Using labels to demonize philosophical opponents is a scurrilous, but effective trick because it halts debate and clouds issues behind an emotional smokescreen, so I am not going to assert that our progressive thinkers are one thing or another.  I would assert however that their ideas and ideals are more closely aligned with those of William Godwin than of John Locke, more clearly flowing from Jean Jaques Rousseau than from Edmund Burke, far more consistent with the thinking of Karl Marx than of Thomas Jefferson, and would garner greater enthusiasm from Gus Hall than from John Kennedy.  And in that is a message that is both critically important and generally ignored.

The silence is deafening and i can see “deer-in-the-headlights” stares aimed at me.  What?  “Who are those people?” you ask.   If you do not know and do not know what they all stood for then I would suggest you have no business taking part in the political discourse and debate because without knowing how we got to where we are you can have no idea where it is going.  It is like mathematically trying to draw a trend line based on a single data point.  If you want to know the truth about someone’s foundational beliefs and where they are likely to lead, then you must understand the foundations of those beliefs.  And if you will do that, and God knows the web can make it far easier for you than it was in the old days of actually having to have or go to a library and, gasp, READ something, then you may be somewhat unsettled by the information and find yourself needing to rethink things a bit.  In doing so you will start, finally, to become one of those “informed citizens” Jefferson said was essential to the success of democracy.  Perhaps you will read and understand the fear the founders had when Madison, and Jefferson, philosophical opponents in may ways, agreed that the greatest danger would come when the people realized that they could, directly or indirectly, write themselves a check from the public treasury.

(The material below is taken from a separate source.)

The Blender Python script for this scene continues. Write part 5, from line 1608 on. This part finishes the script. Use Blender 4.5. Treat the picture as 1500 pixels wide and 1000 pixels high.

We are there now.  The danger is bleak and at the gates.  The only question of value at this point is are you going to man the walls to fight it off or run down and open the gates?  Or does it matter?  Have we in fact, as some economists are saying, passed the tipping point from where recovery without tumult is no longer possible?   If so it will be because too many people sat on their hands and researched no more deeply than the talking points of their chosen party, steeped themselves in the profound philosophies of bumper stickers, and blindly followed those choir masters of the chosen choir.  If this culture and country craters around our ears then those blind followers are the people to blame.

Perhaps it will be too late for California’s education system to recover and it, along with the State’s economy, will need to collapse and wait to be rebuilt until the wreckage of its current policies is utterly inescapable to anyone willing to look.  Perhaps it will be the same for the State’s economy and, for that matter, the Country.  I hope not but I must confess I am no longer optimistic.